Müfessirlerin çoğunun Ehl-i Kitap’tan iman eden bazı kimseler hakkında indiğini söylediği[1] bir ayette şöyle denilir: “Onlar, Allah'a ve ahiret gününe inanırlar; iyiliği emreder, kötülükten alıkoyarlar; hayırlı işlere koşuşurlar. İşte bunlar iyi insanlardandır.” (Al-i İmran 3/114). Ayette sayılan özellikler, Müslümanlara da aittir. Şirksiz bir imanla ahiret inancına da sahip olmak, iyiliği teşvik ve emretmek, kötülüğü eli veya dil ile düzeltmek, hayırlı işlerde önce geçmek vb. iyi insanların özelliklerindendir. Bu özellikler, gösterişten uzak ise sahipleri ahirette ödüllendirilir.
Toplumun ıslahı, mümin erkekleri ilgilendirdiği kadar mümin kadınları da ilgilendirir. Bu konuda bir boşluk oluşursa mümin erkekler de mümin kadınlar da sorumludur: “Mümin erkeklerle mümin kadınlar da birbirlerinin velileridir. Onlar iyiliği emreder, kötülükten alıkoyarlar, namazı dosdoğru kılarlar, zekâtı verirler, Allah ve resulüne itaat ederler. İşte onlara Allah rahmet edecektir. Şüphesiz Allah azizdir, hikmet sahibidir.” (et-Tevbe 9/71). Toplumdaki ifsat unsurlarını ortadan kaldırma görevini tek başına mümin erkeklerin yerine getirmeye çalışması yeterli değildir. Mümin kadınların da sorumluluk üstlenmemesi durumunda ifsat edici unsurlar boşluğu dolduracak ve fesat yayılacaktır. Ayetteki iyiliğin belirleyicisi Kur’an, sünnet ve içinde yaşanılan toplumun vahye aykırı olmayan tutum ve davranışlarıdır. Dine aykırı olmayan her uygulama, maruf kapsamında görülüp yaygınlaştırılabilir. Müslümanların iyiliği emirle yetinmediklerinin vurgulanmasıyla birlikte kötülüğü de yasakladıklarından söz edilmesi, mücadelenin tek yönlü yürümeyeceğini göstermektedir. İyinin alanını genişletme çabaları, kötülükle mücadeleden ayrı düşünülemez. Hatta yasağın emirden daha güçlü olması dikkate alındığında kötülüğün engellenmesinin daha önemli olduğu söylenebilir. Münafıkların kötülüğü emrettikleri, iyiliği yasakladıkları (et-Tevbe 9/67) gerçeği dikkate alındığında iyiliği emreden kötülüğü yasaklayan müminlerin onlarla fikrî ve gerektiğinde fiilî bir çatışma yaşaması kaçınılmaz görünmektedir. Allah’ın rahmeti iyiliği emreden, kötülüğü engelleyen, namaz kılan, zekât veren, Allah’a ve elçisine itaat edenlerin üzerinedir. Münafıkların sesi çok çıksa da Allah’a itaat eden Müslümanlar, Allah’ın güçlü ve yaptıklarının da hikmetli olduğunu hatırlarından çıkarmamaları gerekir.

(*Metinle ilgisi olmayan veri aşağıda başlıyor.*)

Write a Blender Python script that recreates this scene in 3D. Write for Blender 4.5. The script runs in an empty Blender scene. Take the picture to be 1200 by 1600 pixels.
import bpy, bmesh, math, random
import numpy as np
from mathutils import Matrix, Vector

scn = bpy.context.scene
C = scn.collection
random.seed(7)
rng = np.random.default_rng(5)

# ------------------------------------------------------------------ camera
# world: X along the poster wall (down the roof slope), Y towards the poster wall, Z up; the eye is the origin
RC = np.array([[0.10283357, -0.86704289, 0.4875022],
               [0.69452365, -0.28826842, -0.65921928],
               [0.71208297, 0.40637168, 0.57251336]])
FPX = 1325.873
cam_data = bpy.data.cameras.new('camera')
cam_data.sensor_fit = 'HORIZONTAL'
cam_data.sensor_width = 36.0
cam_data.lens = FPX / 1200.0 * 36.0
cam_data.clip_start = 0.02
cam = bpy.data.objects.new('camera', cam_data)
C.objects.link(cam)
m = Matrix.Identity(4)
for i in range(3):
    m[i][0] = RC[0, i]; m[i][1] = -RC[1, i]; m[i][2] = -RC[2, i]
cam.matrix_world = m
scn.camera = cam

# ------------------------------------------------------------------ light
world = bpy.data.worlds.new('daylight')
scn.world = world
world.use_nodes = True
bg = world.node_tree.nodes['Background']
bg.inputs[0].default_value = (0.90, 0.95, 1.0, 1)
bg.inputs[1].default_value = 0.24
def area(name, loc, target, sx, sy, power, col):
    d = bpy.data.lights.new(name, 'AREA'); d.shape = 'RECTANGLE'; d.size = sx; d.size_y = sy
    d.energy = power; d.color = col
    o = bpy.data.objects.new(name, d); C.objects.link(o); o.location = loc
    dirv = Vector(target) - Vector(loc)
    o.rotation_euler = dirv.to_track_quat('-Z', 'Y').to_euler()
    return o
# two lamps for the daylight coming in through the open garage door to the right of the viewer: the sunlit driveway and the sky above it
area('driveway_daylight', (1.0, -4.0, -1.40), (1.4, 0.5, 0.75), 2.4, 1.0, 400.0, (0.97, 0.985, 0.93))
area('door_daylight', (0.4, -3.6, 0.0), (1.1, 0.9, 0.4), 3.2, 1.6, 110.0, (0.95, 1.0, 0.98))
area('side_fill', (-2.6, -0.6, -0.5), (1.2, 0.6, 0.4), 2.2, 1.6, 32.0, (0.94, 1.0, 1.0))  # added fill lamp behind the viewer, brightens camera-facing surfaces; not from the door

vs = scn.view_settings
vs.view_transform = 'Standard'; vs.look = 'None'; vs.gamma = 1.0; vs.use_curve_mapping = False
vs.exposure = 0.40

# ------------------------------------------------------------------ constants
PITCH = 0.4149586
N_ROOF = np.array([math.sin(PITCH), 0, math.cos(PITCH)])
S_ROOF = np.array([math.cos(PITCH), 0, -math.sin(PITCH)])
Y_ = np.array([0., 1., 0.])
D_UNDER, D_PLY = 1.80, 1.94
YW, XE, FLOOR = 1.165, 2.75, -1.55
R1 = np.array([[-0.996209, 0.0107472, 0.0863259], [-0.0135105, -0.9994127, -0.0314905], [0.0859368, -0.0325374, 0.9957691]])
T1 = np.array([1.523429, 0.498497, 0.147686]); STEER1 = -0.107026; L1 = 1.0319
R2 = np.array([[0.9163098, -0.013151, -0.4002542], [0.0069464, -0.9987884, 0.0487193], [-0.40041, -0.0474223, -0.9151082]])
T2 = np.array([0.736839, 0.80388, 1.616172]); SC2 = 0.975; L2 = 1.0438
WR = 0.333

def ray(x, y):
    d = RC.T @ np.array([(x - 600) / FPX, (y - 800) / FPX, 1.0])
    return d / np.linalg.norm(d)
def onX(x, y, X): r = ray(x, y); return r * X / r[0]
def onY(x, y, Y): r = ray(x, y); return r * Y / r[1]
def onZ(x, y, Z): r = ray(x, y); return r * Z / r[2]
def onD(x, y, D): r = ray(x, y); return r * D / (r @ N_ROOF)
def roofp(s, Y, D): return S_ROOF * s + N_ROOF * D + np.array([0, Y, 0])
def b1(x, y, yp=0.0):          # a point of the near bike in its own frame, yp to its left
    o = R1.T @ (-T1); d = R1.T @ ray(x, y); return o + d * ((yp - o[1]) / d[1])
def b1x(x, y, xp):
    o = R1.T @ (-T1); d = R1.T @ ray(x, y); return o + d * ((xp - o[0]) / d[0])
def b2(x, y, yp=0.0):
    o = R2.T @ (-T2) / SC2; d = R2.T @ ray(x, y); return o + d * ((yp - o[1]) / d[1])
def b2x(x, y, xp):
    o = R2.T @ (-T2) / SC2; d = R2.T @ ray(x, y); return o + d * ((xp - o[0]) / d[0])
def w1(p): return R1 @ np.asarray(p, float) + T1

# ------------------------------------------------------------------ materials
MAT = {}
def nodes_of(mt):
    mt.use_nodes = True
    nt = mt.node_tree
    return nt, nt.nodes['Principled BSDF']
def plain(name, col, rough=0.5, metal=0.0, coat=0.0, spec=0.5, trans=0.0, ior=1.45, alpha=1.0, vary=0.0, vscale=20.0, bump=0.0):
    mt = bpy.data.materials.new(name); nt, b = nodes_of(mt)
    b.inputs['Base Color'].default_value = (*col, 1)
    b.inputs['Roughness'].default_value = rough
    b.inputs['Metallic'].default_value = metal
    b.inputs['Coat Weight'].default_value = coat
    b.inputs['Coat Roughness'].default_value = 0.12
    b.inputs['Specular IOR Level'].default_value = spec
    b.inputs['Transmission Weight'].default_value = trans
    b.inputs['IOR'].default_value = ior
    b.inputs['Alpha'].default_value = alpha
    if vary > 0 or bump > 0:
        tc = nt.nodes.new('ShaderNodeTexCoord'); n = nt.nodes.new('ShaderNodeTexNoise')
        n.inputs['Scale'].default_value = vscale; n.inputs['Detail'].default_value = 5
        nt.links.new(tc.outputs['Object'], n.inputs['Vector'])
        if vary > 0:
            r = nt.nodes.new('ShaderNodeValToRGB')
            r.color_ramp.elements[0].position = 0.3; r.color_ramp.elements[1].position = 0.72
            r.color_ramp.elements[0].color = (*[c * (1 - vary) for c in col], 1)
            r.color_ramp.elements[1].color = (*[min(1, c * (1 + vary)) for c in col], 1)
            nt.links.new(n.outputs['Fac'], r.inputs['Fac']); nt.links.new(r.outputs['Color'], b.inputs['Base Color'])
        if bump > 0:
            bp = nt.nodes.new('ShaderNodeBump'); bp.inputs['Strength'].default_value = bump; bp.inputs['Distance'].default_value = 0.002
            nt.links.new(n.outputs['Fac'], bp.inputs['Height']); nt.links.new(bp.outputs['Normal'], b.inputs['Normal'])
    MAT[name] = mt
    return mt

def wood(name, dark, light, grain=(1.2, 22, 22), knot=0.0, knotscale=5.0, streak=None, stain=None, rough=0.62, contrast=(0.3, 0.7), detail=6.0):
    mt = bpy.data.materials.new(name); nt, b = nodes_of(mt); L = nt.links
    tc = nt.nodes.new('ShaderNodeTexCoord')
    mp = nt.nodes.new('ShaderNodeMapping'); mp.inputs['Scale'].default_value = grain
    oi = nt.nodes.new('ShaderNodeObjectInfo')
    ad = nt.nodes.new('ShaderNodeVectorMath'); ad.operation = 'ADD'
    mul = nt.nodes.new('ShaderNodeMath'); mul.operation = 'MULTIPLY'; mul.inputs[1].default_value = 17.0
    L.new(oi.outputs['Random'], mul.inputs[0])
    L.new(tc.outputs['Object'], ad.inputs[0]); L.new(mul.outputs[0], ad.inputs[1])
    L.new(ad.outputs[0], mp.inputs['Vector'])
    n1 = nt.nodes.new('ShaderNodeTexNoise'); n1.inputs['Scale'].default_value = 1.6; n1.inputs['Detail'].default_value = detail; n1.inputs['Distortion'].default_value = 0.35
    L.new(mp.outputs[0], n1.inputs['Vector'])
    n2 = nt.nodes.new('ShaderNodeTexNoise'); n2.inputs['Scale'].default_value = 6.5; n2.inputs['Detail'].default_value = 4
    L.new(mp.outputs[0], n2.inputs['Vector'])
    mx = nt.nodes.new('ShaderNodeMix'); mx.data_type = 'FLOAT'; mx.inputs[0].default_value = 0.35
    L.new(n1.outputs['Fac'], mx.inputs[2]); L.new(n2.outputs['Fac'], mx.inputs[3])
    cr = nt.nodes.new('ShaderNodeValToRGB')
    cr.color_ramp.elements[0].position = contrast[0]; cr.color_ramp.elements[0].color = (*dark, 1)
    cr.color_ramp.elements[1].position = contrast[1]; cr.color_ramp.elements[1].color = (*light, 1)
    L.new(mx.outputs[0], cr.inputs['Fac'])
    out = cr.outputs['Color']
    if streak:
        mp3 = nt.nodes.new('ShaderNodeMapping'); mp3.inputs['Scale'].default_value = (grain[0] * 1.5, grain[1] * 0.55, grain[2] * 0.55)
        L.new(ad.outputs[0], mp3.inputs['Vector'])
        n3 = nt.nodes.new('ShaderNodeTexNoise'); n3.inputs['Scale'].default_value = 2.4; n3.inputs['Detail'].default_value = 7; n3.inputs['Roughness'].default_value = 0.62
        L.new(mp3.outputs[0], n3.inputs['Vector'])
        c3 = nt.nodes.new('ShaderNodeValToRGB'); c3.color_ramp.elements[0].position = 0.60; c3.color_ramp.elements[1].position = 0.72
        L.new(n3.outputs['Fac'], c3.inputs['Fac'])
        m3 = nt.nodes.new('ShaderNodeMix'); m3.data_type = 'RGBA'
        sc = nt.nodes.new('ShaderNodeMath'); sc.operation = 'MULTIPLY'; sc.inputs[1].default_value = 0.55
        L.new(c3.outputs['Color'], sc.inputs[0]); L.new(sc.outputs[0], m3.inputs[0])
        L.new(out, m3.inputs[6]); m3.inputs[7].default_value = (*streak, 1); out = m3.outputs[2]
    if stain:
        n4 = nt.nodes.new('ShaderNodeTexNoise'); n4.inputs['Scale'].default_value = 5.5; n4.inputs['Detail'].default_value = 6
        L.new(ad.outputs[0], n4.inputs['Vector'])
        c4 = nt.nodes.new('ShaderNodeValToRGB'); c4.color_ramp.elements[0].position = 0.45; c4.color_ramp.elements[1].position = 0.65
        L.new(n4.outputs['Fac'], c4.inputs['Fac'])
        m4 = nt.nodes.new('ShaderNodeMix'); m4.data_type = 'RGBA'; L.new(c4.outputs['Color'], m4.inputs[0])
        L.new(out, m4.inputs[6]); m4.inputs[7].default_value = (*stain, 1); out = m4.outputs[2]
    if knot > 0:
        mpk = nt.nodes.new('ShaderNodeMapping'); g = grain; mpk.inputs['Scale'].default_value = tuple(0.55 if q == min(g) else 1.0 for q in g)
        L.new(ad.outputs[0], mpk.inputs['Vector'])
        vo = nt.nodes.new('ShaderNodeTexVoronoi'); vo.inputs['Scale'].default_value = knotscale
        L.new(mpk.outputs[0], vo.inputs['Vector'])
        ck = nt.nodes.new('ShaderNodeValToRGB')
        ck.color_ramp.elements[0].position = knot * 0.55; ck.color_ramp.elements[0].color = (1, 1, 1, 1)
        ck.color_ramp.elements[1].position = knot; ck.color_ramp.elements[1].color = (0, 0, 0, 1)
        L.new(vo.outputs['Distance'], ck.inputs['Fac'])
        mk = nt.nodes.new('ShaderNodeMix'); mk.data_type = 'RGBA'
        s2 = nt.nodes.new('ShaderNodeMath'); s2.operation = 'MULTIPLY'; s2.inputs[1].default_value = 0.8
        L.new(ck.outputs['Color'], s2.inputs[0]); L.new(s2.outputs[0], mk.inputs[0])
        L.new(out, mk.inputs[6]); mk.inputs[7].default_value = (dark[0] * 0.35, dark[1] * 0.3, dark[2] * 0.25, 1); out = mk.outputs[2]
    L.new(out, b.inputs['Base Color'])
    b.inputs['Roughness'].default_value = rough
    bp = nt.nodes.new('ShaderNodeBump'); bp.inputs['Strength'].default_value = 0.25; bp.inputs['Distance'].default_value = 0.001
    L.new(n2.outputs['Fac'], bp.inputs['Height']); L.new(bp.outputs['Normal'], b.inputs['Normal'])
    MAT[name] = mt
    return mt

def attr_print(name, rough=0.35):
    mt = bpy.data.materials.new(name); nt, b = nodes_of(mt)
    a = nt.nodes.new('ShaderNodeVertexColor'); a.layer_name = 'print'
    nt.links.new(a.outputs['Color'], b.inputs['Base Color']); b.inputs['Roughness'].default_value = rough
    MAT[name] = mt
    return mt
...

Görüldüğü gibi “iyiliği emreder, kötülükten alıkoyar” ifadesinin yer aldığı ayetlerde müminlerin hayra çağırdıkları, iyiliği emredip, kötülüğü yasakladıkları, Allah’a ve ahiret gününde inandıkları, namaz kıldıkları, zekât verdikleri, Allah’a ve resulüne itaat ettikleri ve hayır işlerinde koşuşturduklarından söz edilmekte; onların kurtulacağı, salih kimselerden olacakları ve onlara merhamet gösterileceğinden söz edilmektedir.
[1] Ebu’l-Fida İsmail b. Ömer İbn Kesir, Tefsîru’l-Kur’ani’l-azim, 2. Bs (Daru Tayyibe Li’n-Neşri ve’t-Tevzi’, 1420), 2: 105.